Few of us are like the schnorer who gives out curses disguised as blessings. But many of us fail to see just how blessed we really are. How many of us fail to imagine just how much we can do?
If you woke up this morning with more health than illness, you are more blessed that the million who will not survive the week
If you have never experienced the danger of battle, the agony of torture, the pangs of starvation, you are more blessed than 500 million people of the world.
If you have food in the fridge, clothes on you back, a roof overhead and a place to sleep, you are more blessed than 75% of the people in the world.
AIDS in Africa, earthquake in Haiti, tsunami in Indonesia. Famine. Genocide. And on and on. All are important but they are so far away. “Why should I care?” I think to myself. From Adam, the father of humanity, we learn “we are a single body, a single soul.” From Abraham we are inspired and obligated to respond.
But what can I do? Margate Meed famously once said, “Never underestimate the power of a small group of committed people to change the world. In fact, it is the only thing that ever has.” She’s right of course. Just look at Abraham.
When we reflect on our lives we know, we are so blessed. But today our blessing remains incomplete. We await tomorrow’s opportunities and possibilities.
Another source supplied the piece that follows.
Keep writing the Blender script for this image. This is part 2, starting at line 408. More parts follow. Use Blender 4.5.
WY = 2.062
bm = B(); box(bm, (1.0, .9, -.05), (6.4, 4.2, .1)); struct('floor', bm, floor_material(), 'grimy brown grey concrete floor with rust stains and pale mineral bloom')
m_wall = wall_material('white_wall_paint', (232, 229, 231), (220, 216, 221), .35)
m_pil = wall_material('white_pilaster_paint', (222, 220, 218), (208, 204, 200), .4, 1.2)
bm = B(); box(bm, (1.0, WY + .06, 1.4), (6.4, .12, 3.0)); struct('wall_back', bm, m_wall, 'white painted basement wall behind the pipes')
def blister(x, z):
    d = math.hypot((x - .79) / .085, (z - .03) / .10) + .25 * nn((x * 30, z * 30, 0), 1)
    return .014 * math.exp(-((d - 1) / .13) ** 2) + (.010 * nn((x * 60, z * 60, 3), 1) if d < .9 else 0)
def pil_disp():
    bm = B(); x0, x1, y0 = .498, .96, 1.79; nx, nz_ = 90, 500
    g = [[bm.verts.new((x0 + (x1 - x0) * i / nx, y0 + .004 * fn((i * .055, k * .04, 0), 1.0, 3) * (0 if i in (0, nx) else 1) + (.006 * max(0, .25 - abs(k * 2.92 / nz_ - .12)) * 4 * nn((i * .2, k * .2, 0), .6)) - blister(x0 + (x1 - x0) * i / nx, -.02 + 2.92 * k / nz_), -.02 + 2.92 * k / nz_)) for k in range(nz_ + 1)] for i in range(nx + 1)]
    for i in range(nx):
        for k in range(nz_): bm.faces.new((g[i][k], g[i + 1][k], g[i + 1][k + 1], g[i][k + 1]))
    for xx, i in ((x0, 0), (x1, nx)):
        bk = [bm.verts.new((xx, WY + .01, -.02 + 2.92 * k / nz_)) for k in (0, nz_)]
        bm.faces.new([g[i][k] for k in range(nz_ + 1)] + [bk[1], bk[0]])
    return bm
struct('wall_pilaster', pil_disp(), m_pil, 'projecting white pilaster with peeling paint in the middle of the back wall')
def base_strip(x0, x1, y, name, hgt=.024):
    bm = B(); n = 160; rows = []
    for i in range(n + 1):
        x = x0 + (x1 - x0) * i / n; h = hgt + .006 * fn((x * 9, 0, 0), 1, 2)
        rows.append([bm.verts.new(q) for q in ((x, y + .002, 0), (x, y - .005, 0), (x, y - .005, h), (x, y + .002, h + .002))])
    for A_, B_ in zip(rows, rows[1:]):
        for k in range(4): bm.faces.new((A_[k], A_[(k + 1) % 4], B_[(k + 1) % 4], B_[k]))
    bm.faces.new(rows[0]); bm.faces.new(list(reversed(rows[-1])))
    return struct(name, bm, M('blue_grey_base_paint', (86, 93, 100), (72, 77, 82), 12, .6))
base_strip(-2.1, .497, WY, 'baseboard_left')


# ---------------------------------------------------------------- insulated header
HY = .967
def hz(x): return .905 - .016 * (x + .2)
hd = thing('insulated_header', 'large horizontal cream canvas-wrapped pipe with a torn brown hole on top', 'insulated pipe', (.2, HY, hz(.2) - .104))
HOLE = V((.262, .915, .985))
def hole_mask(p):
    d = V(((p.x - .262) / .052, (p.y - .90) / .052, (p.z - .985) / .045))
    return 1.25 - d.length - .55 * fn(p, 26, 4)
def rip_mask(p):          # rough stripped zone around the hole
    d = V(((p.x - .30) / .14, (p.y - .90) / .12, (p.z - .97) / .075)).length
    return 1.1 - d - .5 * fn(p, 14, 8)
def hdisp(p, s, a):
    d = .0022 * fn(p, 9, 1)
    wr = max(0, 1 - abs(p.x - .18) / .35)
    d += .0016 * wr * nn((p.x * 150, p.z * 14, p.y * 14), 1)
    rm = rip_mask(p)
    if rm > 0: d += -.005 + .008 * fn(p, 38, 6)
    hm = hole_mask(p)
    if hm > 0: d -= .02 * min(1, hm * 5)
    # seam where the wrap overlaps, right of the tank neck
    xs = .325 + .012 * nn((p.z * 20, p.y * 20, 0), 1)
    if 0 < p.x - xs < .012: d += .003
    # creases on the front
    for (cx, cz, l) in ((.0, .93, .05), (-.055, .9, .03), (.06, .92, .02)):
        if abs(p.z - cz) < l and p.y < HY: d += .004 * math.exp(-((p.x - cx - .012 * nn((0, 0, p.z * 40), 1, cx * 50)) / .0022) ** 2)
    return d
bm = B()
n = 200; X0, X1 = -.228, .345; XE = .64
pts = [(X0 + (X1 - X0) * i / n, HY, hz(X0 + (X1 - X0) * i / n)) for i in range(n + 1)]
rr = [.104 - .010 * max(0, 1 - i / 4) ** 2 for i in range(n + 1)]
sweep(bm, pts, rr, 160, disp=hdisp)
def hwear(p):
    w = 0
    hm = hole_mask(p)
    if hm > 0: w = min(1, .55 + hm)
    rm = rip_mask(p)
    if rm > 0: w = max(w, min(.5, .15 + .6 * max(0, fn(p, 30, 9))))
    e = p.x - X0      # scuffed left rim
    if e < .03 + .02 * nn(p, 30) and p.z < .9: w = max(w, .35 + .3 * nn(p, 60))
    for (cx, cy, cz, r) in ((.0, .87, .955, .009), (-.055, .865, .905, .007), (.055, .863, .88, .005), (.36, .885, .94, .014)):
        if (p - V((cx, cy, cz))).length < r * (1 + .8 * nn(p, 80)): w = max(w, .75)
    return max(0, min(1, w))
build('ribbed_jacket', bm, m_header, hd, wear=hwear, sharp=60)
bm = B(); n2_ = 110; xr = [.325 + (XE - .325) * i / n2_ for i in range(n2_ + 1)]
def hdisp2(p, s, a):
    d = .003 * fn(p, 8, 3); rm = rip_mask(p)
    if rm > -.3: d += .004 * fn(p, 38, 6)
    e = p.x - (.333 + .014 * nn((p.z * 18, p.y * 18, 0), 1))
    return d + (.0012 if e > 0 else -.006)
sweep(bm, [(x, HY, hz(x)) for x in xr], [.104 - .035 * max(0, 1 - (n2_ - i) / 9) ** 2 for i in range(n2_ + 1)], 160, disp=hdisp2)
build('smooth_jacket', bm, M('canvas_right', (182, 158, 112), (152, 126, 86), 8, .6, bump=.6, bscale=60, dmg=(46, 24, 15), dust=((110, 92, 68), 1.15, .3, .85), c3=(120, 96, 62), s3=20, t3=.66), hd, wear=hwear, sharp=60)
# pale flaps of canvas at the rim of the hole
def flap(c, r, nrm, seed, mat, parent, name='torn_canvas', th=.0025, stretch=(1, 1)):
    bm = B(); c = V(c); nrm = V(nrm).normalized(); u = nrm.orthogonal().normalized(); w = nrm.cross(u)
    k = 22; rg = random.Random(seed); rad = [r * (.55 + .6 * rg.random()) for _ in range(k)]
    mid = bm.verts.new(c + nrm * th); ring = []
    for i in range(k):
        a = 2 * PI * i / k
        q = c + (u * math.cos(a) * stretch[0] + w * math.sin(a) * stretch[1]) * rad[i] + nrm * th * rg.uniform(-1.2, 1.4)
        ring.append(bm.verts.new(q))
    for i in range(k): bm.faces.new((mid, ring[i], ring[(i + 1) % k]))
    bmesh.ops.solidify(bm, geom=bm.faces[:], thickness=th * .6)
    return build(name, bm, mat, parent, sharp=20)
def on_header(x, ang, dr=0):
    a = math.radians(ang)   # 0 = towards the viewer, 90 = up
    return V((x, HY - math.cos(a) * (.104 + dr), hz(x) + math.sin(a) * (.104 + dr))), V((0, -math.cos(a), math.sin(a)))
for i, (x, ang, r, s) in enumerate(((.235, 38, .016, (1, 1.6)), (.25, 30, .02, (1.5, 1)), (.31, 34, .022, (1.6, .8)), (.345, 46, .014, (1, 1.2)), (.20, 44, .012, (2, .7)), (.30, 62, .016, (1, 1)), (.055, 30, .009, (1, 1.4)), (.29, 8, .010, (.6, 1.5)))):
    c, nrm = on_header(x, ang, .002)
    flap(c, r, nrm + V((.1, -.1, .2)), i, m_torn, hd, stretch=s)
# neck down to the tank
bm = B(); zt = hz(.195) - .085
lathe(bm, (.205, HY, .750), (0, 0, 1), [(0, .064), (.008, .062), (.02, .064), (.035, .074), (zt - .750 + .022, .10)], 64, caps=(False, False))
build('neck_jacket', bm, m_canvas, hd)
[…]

Late on Tuesday night we will hear the refrain repeated often, “And may God bless the United States of America.” I pray that the kavanna, the intent behind those words, reflects the wisdom of Abraham. “Habrakha t’heyeh sheyivarech et hakol.” We pray for blessings beyond our party, beyond our State, even beyond our Nation. We pray for blessings for rich and poor, for citizen and stranger, Jew and gentile, Israeli and Palestinian, child and adult, gay and straight, man and woman. For only when we are all included in that blessing, will we all truly be blessed.